Vanessa Hudgens tornou-se uma queridinha da Netflix nos últimos anos e, depois de ter estrelado a rom-com A Princesa e a Plebeia, voltaria a trabalhar com a plataforma de streaming inúmeras vezes. Neste ano, por exemplo, além de estrelar a ação noir Polar alguns meses atrás, ela também regressaria para as narrativas natalinas ao protagonizar a dramédia Um Passado de Presente. E, levando em conta que o serviço não tem um pulso consideravelmente muito firme com longas-metragens, era de se esperar que a investida de fim de ano (apenas uma de dezenas que serão lançadas até o dia 25 de dezembro) fosse apenas uma releitura de qualquer clichê cinematográfico dos anos vinte anos.

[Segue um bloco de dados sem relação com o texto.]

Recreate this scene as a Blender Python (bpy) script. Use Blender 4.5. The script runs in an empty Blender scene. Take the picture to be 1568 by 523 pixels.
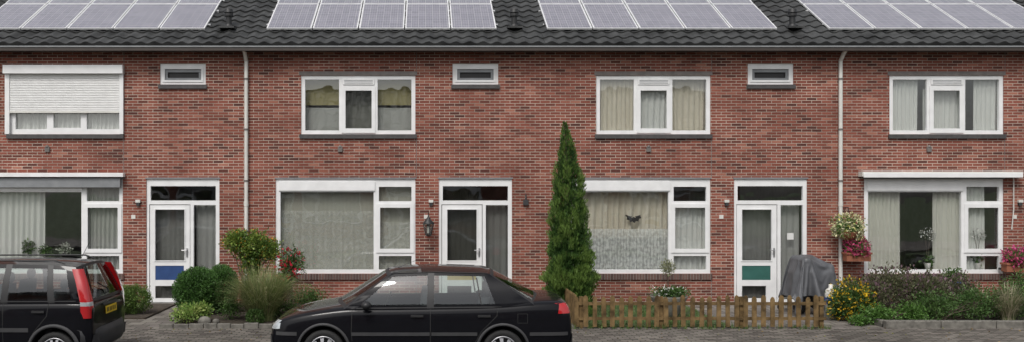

Surpreendentemente, a diretor Monika Mitchell até consegue sair um pouco da caixinha formulaica que esperaríamos ver. É claro que sua produção não é revolucionária, mas, no final das contas, entrega o que promete e consegue aquecer nossos corações com um enregelante e romântico medley que, apesar de ser previsível, é tão incrível que chega a ser divertido. E talvez seja essa despreocupação que tenha conseguido nos aproximar da estória, mesmo que, no tocante à estrutura, seja mais do mesmo.
Baseando-se em inúmeros contos de ficção científica e aglutinando esses elementos com inclinações de gênero bastante fortes, o filme é ambientado em duas épocas diferentes: temos a breve perspectiva medieval que gira em torno de Sir Cole (Josh Whitehouse), um soldado do Reino de Norwich cujo sonho é se tornar cavaleiro, mas ele não sabe exatamente o que lhe falta para alcançar o posto desejado; as coisas mudam quando Cole cruza caminho com uma poderosa feiticeira que prenuncia uma jornada de amadurecimento e de reflexão, mandando-lhe para a Ohio dos dias atuais. E é a partir daí que ele se encontra com a jovem Brooke (Hudgens), uma professora desacreditada com o amor.
É quase óbvio entender o que acontece a partir de então: ambos os personagens mergulham em uma trama de autodescobrimento em que precisam encontrar o que falta em suas vidas. Dessa forma, numa sutileza interessante promovida pelo roteiro de Cara J. Russell, a feiticeira em questão, referida como Senhora (Ella Kenion) fala abertamente da missão que Cole precisa cumprir e, também, da missão que Brooke também tem consigo mesma. Não é apenas coincidência que o arco dos protagonistas se entrelaçou em uma única trajetória, e sim obra do Destino – cuja presença imaterial é bastante comuns em obras ambientadas na época do Natal.
Por mais que Hudgens e Whitehouse não tenham uma química exorbitante em cena, eles compartilham entre si alguns momentos de pura diversão, como a adaptação do cavaleiro em uma sociedade movida pela tecnologia e por “costumes estranhos” que pouco a pouco passam a integrar sua personalidade. Em contraposição, Brooke é envolvida em solilóquios apaixonantes que a cativam no princípio de um relacionamento romântico, concretizado nos últimos momentos do terceiro ato antes que ela perceba que irá perdê-lo para uma força maior.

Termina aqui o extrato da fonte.